(Records from a data collection)

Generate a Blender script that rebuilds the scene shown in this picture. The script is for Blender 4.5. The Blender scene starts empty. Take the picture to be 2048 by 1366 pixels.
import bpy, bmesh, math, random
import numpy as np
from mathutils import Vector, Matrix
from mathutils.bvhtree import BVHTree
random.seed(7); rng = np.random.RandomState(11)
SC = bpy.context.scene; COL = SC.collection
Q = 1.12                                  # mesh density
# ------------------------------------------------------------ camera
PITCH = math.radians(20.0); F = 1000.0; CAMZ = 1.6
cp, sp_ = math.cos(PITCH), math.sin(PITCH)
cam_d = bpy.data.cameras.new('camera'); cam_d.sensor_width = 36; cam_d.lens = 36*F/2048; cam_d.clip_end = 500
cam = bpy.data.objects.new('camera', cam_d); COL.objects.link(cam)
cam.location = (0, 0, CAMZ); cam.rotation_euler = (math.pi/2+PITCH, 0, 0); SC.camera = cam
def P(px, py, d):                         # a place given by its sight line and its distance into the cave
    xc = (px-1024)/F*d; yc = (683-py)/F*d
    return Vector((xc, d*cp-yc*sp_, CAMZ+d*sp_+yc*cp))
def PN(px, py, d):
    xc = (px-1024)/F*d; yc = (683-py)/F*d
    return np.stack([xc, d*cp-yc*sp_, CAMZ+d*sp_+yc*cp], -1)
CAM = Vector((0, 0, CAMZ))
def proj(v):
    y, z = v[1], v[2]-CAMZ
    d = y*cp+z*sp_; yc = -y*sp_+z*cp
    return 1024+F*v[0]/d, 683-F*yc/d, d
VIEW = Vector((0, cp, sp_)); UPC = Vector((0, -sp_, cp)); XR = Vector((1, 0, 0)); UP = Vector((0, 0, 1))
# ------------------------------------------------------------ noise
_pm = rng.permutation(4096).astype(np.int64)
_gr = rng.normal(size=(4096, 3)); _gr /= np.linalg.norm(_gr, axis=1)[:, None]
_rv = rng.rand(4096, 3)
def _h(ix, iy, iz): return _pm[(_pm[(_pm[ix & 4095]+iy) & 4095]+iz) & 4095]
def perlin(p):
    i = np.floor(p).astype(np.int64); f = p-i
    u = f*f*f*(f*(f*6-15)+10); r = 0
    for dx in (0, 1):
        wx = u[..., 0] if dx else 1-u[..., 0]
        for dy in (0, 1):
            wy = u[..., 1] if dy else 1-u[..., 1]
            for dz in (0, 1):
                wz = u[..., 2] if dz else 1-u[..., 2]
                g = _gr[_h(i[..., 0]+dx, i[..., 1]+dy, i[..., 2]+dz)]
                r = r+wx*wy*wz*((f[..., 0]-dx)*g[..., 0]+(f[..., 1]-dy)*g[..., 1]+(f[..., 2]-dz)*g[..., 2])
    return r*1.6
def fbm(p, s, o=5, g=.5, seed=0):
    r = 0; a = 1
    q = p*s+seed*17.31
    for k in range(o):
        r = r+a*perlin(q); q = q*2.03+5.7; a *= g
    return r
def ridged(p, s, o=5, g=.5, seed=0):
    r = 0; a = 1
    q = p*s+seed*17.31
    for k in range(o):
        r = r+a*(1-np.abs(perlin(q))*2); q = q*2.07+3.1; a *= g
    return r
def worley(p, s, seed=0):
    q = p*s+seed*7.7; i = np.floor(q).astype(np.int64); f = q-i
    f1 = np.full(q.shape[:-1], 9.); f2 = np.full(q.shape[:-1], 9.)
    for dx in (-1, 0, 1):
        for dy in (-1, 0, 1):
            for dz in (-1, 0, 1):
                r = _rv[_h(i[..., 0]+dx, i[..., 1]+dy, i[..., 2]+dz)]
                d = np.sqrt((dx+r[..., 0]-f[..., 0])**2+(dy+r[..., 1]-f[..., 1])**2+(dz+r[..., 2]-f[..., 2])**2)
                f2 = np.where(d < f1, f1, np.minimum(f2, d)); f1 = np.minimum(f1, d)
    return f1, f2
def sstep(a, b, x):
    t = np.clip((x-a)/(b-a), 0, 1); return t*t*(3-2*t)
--
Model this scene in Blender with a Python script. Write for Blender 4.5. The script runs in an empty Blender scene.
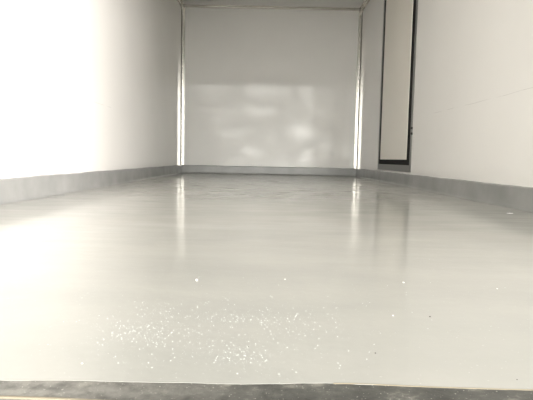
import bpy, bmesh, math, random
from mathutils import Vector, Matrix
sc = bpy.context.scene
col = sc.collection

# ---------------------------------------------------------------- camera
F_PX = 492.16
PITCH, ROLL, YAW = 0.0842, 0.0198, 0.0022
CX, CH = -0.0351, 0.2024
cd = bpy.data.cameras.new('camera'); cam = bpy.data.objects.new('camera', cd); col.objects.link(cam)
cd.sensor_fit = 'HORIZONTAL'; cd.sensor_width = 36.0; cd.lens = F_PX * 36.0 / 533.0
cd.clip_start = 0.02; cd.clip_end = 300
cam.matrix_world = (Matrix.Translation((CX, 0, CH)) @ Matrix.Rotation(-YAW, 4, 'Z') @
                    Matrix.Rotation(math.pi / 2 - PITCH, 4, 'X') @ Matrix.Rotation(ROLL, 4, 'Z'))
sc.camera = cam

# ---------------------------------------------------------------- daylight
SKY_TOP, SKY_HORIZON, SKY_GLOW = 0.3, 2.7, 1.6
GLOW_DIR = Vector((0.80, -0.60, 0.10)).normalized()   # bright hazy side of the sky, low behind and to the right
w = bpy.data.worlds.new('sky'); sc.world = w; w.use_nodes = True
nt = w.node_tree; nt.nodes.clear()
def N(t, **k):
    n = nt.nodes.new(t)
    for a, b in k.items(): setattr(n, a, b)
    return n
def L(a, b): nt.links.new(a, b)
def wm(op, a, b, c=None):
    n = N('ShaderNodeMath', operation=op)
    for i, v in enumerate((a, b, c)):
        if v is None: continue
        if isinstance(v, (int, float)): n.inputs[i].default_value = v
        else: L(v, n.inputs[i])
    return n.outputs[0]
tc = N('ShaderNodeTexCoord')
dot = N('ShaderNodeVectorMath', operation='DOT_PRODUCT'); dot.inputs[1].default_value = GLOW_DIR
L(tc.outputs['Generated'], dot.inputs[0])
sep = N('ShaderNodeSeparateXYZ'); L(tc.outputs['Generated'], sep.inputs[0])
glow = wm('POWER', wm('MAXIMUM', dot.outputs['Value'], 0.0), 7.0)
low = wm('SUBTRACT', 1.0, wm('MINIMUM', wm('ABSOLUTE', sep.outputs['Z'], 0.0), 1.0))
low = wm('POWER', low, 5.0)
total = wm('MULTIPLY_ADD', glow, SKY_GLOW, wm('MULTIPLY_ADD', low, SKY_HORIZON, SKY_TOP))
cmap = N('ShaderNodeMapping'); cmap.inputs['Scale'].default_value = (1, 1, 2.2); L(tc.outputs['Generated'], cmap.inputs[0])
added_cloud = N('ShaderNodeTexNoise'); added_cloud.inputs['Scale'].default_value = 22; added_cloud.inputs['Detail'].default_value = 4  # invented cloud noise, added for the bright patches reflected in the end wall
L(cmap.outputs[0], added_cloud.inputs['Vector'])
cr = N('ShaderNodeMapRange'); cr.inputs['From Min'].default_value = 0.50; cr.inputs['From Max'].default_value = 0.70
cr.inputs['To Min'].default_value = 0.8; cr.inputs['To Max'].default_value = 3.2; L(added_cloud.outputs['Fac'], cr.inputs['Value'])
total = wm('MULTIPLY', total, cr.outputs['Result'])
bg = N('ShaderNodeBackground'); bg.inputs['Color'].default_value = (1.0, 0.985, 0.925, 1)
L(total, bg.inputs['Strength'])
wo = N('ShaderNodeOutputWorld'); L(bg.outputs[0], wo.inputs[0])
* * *
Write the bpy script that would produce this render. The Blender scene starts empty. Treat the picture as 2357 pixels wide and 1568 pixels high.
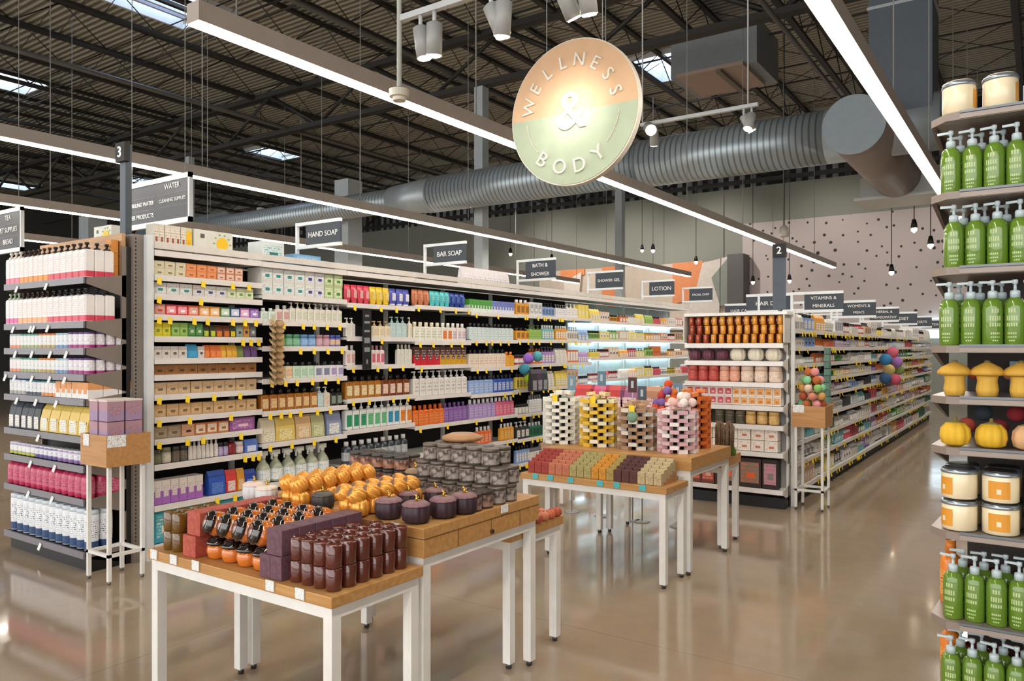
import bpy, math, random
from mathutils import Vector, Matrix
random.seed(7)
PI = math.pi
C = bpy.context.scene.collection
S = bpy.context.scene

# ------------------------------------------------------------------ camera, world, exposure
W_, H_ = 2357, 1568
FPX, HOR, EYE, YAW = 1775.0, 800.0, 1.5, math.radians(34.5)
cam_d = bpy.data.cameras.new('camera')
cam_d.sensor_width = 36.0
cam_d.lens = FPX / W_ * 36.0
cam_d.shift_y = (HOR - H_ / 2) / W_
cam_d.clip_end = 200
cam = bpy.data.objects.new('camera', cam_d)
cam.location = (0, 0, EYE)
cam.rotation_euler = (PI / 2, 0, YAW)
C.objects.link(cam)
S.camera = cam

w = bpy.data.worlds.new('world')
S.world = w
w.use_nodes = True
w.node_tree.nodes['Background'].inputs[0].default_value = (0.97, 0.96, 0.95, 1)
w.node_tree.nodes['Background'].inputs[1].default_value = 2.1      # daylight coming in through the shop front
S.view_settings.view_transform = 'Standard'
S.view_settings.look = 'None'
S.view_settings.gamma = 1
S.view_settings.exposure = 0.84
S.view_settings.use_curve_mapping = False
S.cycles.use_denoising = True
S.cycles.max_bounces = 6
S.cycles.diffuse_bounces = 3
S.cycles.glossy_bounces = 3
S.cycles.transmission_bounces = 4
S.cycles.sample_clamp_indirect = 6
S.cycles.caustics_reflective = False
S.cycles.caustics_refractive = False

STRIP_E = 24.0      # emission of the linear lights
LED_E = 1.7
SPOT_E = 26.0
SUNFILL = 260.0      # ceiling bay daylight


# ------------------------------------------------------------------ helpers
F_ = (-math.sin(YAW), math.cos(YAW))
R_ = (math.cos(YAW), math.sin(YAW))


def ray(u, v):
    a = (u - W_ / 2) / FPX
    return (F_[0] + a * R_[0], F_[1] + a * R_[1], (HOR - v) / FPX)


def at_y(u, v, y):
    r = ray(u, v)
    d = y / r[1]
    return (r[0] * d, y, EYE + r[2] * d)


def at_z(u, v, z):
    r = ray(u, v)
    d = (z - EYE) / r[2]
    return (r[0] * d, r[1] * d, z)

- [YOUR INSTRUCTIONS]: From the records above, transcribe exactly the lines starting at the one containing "Write the bpy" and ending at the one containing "return (F_[0] +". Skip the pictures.

- [RIGHT ANSWER]:
Write the bpy script that would produce this render. The Blender scene starts empty. Treat the picture as 2357 pixels wide and 1568 pixels high.
import bpy, math, random
from mathutils import Vector, Matrix
random.seed(7)
PI = math.pi
C = bpy.context.scene.collection
S = bpy.context.scene

# ------------------------------------------------------------------ camera, world, exposure
W_, H_ = 2357, 1568
FPX, HOR, EYE, YAW = 1775.0, 800.0, 1.5, math.radians(34.5)
cam_d = bpy.data.cameras.new('camera')
cam_d.sensor_width = 36.0
cam_d.lens = FPX / W_ * 36.0
cam_d.shift_y = (HOR - H_ / 2) / W_
cam_d.clip_end = 200
cam = bpy.data.objects.new('camera', cam_d)
cam.location = (0, 0, EYE)
cam.rotation_euler = (PI / 2, 0, YAW)
C.objects.link(cam)
S.camera = cam

w = bpy.data.worlds.new('world')
S.world = w
w.use_nodes = True
w.node_tree.nodes['Background'].inputs[0].default_value = (0.97, 0.96, 0.95, 1)
w.node_tree.nodes['Background'].inputs[1].default_value = 2.1      # daylight coming in through the shop front
S.view_settings.view_transform = 'Standard'
S.view_settings.look = 'None'
S.view_settings.gamma = 1
S.view_settings.exposure = 0.84
S.view_settings.use_curve_mapping = False
S.cycles.use_denoising = True
S.cycles.max_bounces = 6
S.cycles.diffuse_bounces = 3
S.cycles.glossy_bounces = 3
S.cycles.transmission_bounces = 4
S.cycles.sample_clamp_indirect = 6
S.cycles.caustics_reflective = False
S.cycles.caustics_refractive = False

STRIP_E = 24.0      # emission of the linear lights
LED_E = 1.7
SPOT_E = 26.0
SUNFILL = 260.0      # ceiling bay daylight


# ------------------------------------------------------------------ helpers
F_ = (-math.sin(YAW), math.cos(YAW))
R_ = (math.cos(YAW), math.sin(YAW))


def ray(u, v):
    a = (u - W_ / 2) / FPX
    return (F_[0] + a * R_[0], F_[1] + a * R_[1], (HOR - v) / FPX)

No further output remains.